Gerade wenn eine Berichterstattung schwerwiegende Folgen für ein Unternehmen nach sich ziehen kann, ist auch eine finanzielle Entschädigung denkbar.
Darüber hinaus kann eine Unterlassungserklärung dafür sorgen, dass ein Medium die rufschädigenden Behauptungen nicht zu einem späteren Zeitpunkt erneut aufgreift.

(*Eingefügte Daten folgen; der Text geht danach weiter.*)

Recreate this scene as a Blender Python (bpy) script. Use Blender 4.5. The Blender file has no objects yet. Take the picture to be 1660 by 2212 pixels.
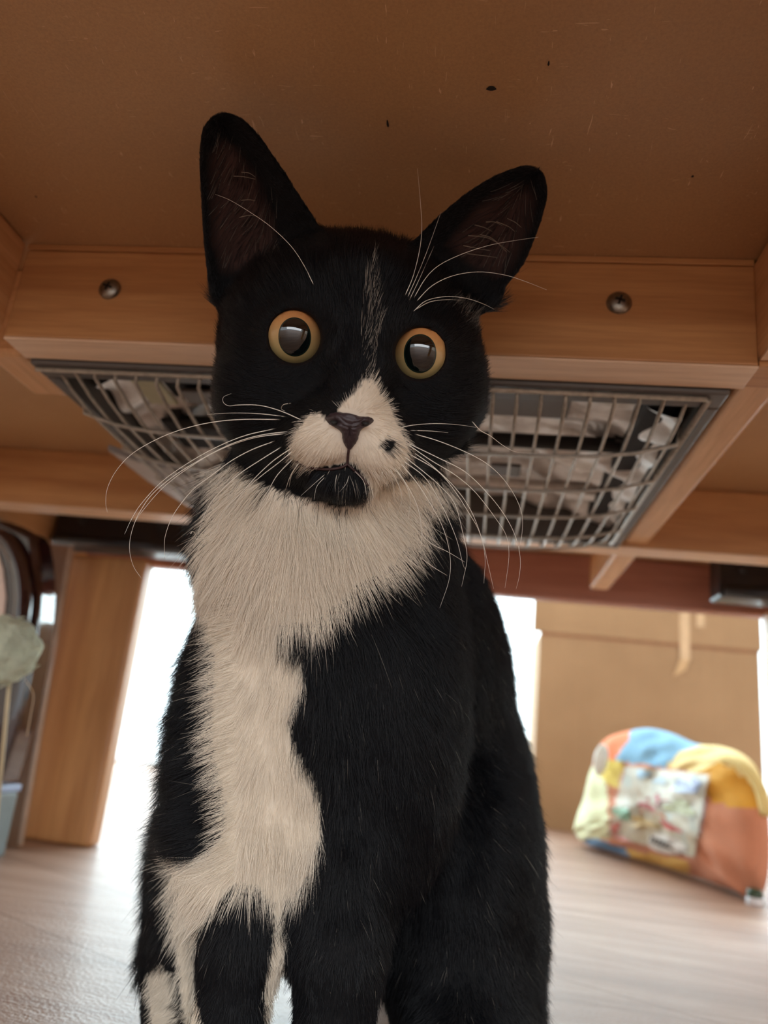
import bpy, bmesh, math, random
import numpy as np
from mathutils import Vector, Matrix

rng = np.random.default_rng(7)
random.seed(7)
scene = bpy.context.scene
COL = scene.collection

# ------------------------------------------------------------------ camera
FPX, CX, CY, CAM_H = 1640.0, 830.0, 1106.0, 0.133
_vz = np.array([188., 515., FPX]); _vx = -np.array([-11600., -771., FPX])
_Y = _vz/np.linalg.norm(_vz); _X = _vx - (_vx@_Y)*_Y; _X /= np.linalg.norm(_X)
_Z = np.cross(_X, _Y)
if _Z[1] > 0: _Z = -_Z
RC = np.array([_X, _Y, _Z])            # world = RC @ cam(x right, y down, z forward)
ORG = np.array([0, 0, CAM_H])
cam_d = bpy.data.cameras.new('camera'); cam = bpy.data.objects.new('camera', cam_d); COL.objects.link(cam)
cam_d.sensor_fit = 'VERTICAL'; cam_d.sensor_height = 36.0; cam_d.lens = FPX*36.0/2212.0
cam_d.clip_start = 0.01; cam_d.clip_end = 100
m = Matrix(((RC[0][0], -RC[0][1], -RC[0][2], 0), (RC[1][0], -RC[1][1], -RC[1][2], 0), (RC[2][0], -RC[2][1], -RC[2][2], CAM_H), (0, 0, 0, 1)))
cam.matrix_world = m
cam_d.dof.use_dof = True; cam_d.dof.focus_distance = 0.252; cam_d.dof.aperture_fstop = 9.0
scene.camera = cam

# ------------------------------------------------------------------ light and exposure
scene.view_settings.view_transform = 'Standard'; scene.view_settings.look = 'None'
scene.view_settings.gamma = 1.0; scene.view_settings.use_curve_mapping = False
scene.view_settings.exposure = 0.14
world = bpy.data.worlds.new('daylight'); scene.world = world; world.use_nodes = True
wb = world.node_tree.nodes['Background']
wb.inputs['Color'].default_value = (0.90, 0.96, 1.0, 1); wb.inputs['Strength'].default_value = 1.5
def area(name, loc, target, sx, sy, power, color):
    d = bpy.data.lights.new(name, 'AREA'); d.shape = 'RECTANGLE'; d.size = sx; d.size_y = sy; d.energy = power; d.color = color
    o = bpy.data.objects.new(name, d); COL.objects.link(o); o.location = loc
    o.rotation_euler = (Vector(target)-Vector(loc)).to_track_quat('-Z', 'Y').to_euler(); return o
area('window_daylight', (-0.1, 2.6, 1.2), (-0.1, 0, 0.9), 3.4, 2.2, 330, (0.86, 0.95, 1.0))
area('room_daylight', (0.4, -2.3, 0.9), (0, 0.3, 0.1), 2.6, 1.6, 50, (0.97, 0.985, 1.0))
try:
    scene.cycles_curves.shape = 'RIBBONS'; scene.cycles_curves.subdivisions = 2
except Exception: pass
scene.cycles.max_bounces = 8; scene.cycles.diffuse_bounces = 5; scene.cycles.glossy_bounces = 4
scene.cycles.transparent_max_bounces = 8; scene.cycles.sample_clamp_indirect = 6

# ------------------------------------------------------------------ helpers
def ray(px, py): return RC @ np.array([(px-CX)/FPX, (py-CY)/FPX, 1.0])
def atY(px, py, y): r = ray(px, py); return r*y/r[1] + ORG
def atZ(px, py, z): r = ray(px, py); return r*(z-CAM_H)/r[2] + ORG
def atD(px, py, d): return ray(px, py)*d + ORG
def s2l(c): return tuple(((v/255.0)/12.92 if v/255.0 <= 0.04045 else ((v/255.0+0.055)/1.055)**2.4) for v in c)
def rgba(c): return (*s2l(c), 1.0)

def empty(name, loc=(0, 0, 0), label=None, cat=None, group=None):
    o = bpy.data.objects.new(name, None); COL.objects.link(o); o.location = loc
    o.empty_display_size = 0.02
    tag(o, label, cat, group); return o
def tag(o, label=None, cat=None, group=None, kind=None):
    if label: o['label'] = label
    if cat: o['category'] = cat
    if group: o['group'] = group
    if kind: o['kind'] = kind
    return o
def link(name, me, mat=None, parent=None, smooth=False):
    if mat is not None:
        for mm in (mat if isinstance(mat, (list, tuple)) else [mat]): me.materials.append(mm)
    if smooth:
        me.polygons.foreach_set('use_smooth', [True]*len(me.polygons))
    o = bpy.data.objects.new(name, me); COL.objects.link(o)
    if parent:
        o.parent = parent
        o.matrix_parent_inverse = Matrix.Identity(4)
        # geometry is given in world coordinates: bring it into the parent's frame
        w = Vector((0, 0, 0)); p = parent
        while p: w += p.location; p = p.parent
        o.location = -w if w.length else (0, 0, 0)
        if o.location.length:
            me.transform(Matrix.Translation(o.location)); o.location = (0, 0, 0)
    return o
def mesh_py(verts, faces):
    me = bpy.data.meshes.new('mesh'); me.from_pydata([tuple(map(float, v)) for v in verts], [], [tuple(f) for f in faces]); me.update(); return me
def bm_mesh(bm):
    me = bpy.data.meshes.new('mesh'); bm.to_mesh(me); bm.free(); return me
def box_bm(x0, x1, y0, y1, z0, z1, bev=0.0, seg=2, bm=None):
    b = bmesh.new()
    bmesh.ops.create_cube(b, size=1.0)
    for v in b.verts: v.co = Vector(((x0+x1)/2+v.co.x*(x1-x0), (y0+y1)/2+v.co.y*(y1-y0), (z0+z1)/2+v.co.z*(z1-z0)))
    if bev > 0: bmesh.ops.bevel(b, geom=list(b.edges), offset=bev, segments=seg, profile=0.5, affect='EDGES')
    if bm is not None:
        me = bpy.data.meshes.new('t'); b.to_mesh(me); b.free(); bm.from_mesh(me); bpy.data.meshes.remove(me); return bm
    return b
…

Im Gegensatz zur einfachen Gegendarstellung ist für die genannten Alternativen jedoch ein Nachweis der Unrichtigkeit der Tatsachenbehauptungen zwingend erforderlich und meist auch der Rechtsweg erforderlich.
Fazit
Medien besitzen als Meinungsmacher viel Macht, die sie sowohl zu Gunsten als auch zum Nachteil eines Unternehmens einsetzen können. Auch wenn sie in aller Regel nicht daran interessiert sind, Unternehmen wissentlich und willentlich zu schaden, kann es dennoch immer passieren, dass in Berichten Dinge behauptet werden, die dem Ansehen eines Unternehmens und damit seinem Geschäft schaden könnten. Die Gegendarstellung ist eine Möglichkeit, auf einen solchen Bericht zu reagieren. Durch die minimale Zugangsschwelle ist mit einer Gegendarstellung eine schnelle Reaktion möglich und kann im Rahmen einer Kommunikationsstrategie ein Diskussionsprozess angestoßen werden, der einem Unternehmen langfristig sogar nutzen, entstandenen Schaden aber zumindest abmildern kann. Trotzdem sind die Möglichkeiten der Gegendarstellung begrenzt und leichtfertig und unbedacht eingesetzt, kann sie sogar mehr schaden als nutzen. Deshalb ist es immer sinnvoll, vor der Forderung einer Gegendarstellung Alternativen zu erwägen, die je nach Situation bessere Ergebnisse liefern können, auch wenn sie mit größerem Aufwand verbunden sind.